Power System Control Functions
The operation of an electric power system is characterized with a number of control functions. Some of them are automatic and others require operator initiation. Consider, for example, a single unit power plant as in Figure 1.3. One can recognize a number of control loops:
(1) The Voltage Control Loop. The objective of this control loop is to regulate the voltage at the terminals of the generator. It consists of the voltage regulator and exciter system. Inputs to this control loop are the reference voltage Vref, which may be selected by the system dispatcher or automatically by computers (VAR dispatch), and the actual voltage at the terminals of the generator Vg.
(2) The Power System Stabilizer (PPS) Loop. The objective of this control loop is to slow down the oscillations of the generator following a disturbance. It consists of a feedback system which injects a stabilizing signal into the exciter system. Feedback quantities may be: frequency, f, real power, Pg, etc.
Data Acquisition and Processing Subsystem
The objective of the data acquisition and processing subsystem is to obtain an accurate (as much as possible) estimate of the operating state of the system. This is achieved with a large number of Remote Terminal Units (RTU) and associated communication network. The system is known as SCADA (Supervisory Control And Data Acquisition). The remote terminal units collect analog measurements (i.e. voltage magnitude, power flows, etc.) and status variables (i.e. status of breakers, switches, etc.) and transmit this data to the computers of the energy management system via the communication network. There, the topology of the network is formed (network configurator) and the state of the system is constructed (on-line power flow or state estimation). The results are displayed in whatever user interface media exist at the energy management system, i.e. computer monitors, mimic boards, projection systems, etc..

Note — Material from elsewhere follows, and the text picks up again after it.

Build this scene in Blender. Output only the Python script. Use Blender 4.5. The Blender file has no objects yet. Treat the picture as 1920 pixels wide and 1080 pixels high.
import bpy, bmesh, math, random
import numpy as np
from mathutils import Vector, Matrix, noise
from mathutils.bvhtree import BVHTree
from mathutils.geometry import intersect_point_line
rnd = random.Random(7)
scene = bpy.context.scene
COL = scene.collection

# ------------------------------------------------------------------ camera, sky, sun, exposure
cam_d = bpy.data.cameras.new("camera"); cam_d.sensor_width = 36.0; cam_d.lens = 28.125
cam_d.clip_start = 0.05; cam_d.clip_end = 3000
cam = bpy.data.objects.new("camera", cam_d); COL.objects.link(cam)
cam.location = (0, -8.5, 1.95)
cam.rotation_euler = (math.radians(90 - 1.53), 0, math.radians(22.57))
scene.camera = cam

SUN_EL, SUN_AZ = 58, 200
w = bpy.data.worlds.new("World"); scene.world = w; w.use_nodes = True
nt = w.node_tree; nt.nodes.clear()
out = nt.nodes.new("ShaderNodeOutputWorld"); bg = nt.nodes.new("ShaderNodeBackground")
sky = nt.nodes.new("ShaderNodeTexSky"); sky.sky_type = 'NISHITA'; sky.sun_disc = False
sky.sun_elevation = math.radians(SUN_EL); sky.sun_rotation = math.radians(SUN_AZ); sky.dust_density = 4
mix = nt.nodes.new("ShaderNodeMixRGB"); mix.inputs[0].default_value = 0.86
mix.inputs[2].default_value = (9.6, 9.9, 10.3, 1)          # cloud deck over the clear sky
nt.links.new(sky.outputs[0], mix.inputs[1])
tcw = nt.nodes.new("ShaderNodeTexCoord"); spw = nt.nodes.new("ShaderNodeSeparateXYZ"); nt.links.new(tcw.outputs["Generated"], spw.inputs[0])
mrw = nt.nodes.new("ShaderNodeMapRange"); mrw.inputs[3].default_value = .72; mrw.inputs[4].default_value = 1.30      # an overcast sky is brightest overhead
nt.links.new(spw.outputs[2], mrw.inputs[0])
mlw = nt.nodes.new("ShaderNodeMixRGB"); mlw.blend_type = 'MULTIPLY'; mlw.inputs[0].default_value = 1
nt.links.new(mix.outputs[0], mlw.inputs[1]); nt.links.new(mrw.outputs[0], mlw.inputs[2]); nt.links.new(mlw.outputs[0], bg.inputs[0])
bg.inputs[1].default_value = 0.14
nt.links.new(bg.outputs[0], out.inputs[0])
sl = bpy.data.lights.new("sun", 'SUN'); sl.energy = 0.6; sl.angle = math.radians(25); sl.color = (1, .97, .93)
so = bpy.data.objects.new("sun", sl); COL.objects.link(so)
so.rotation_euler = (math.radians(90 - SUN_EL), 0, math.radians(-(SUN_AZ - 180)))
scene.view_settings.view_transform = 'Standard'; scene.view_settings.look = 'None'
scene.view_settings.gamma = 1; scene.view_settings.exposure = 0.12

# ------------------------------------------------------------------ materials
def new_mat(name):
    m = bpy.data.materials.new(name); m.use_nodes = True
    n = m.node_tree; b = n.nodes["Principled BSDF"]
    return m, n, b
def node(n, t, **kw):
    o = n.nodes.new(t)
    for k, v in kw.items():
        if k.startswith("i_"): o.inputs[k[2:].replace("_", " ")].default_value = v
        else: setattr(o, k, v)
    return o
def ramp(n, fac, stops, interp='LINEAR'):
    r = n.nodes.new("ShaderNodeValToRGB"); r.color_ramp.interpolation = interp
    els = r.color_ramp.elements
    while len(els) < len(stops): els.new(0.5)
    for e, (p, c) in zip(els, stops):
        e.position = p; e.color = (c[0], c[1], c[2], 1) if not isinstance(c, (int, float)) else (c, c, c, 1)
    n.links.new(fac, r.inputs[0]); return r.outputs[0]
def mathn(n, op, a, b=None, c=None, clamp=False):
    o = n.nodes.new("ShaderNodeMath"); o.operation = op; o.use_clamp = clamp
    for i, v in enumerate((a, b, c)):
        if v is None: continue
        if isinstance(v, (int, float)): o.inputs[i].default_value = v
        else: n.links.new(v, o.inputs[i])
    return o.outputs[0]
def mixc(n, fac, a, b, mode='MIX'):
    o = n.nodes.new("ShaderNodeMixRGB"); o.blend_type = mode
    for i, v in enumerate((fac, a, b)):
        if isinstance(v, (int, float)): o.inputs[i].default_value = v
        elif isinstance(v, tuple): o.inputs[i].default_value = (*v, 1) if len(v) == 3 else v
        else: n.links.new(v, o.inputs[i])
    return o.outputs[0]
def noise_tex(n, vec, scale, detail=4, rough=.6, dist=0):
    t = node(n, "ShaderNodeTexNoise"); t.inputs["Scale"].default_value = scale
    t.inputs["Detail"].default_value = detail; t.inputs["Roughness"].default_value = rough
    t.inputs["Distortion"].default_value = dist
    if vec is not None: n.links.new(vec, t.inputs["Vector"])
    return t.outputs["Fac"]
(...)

Security Monitoring and Control Subsystem
Security of an electric power system is loosely defined as the ability of the system to withstand major disturbances without losing synchronism. The security of the system is a very complex concept. Experience accumulated over the years indicates that the security of the system can be only insured by continuous monitoring and control of the system. Security control comprises the integration of a number of automated and manual control operations.
Summary and Discussion
An overview of a modern Energy Management System has been presented. Emphasis was placed on the basic structure of an EMS. The design of an EMS evolves as technology advances: computers become faster and more powerful, display hardware improve in resolution and capability, microcontrollers dominate the design of Remote Terminal Units, etc. In the past couple of decades, we have experienced a tremendous progress in SCADA and computer hardware. Yet, central to the success of an EMS is the software for the overall coordination and optimization of power system operation. The rapid advances in hardware technology have been mediated with slow progress in software development for coordination and optimization of large scale systems. Much work remains to be done in this area. One hopes that developments and progress will continue in both hardware and software in a coordinated way. This book is focused on the concepts and objectives which drive the developments of Energy Managements Systems.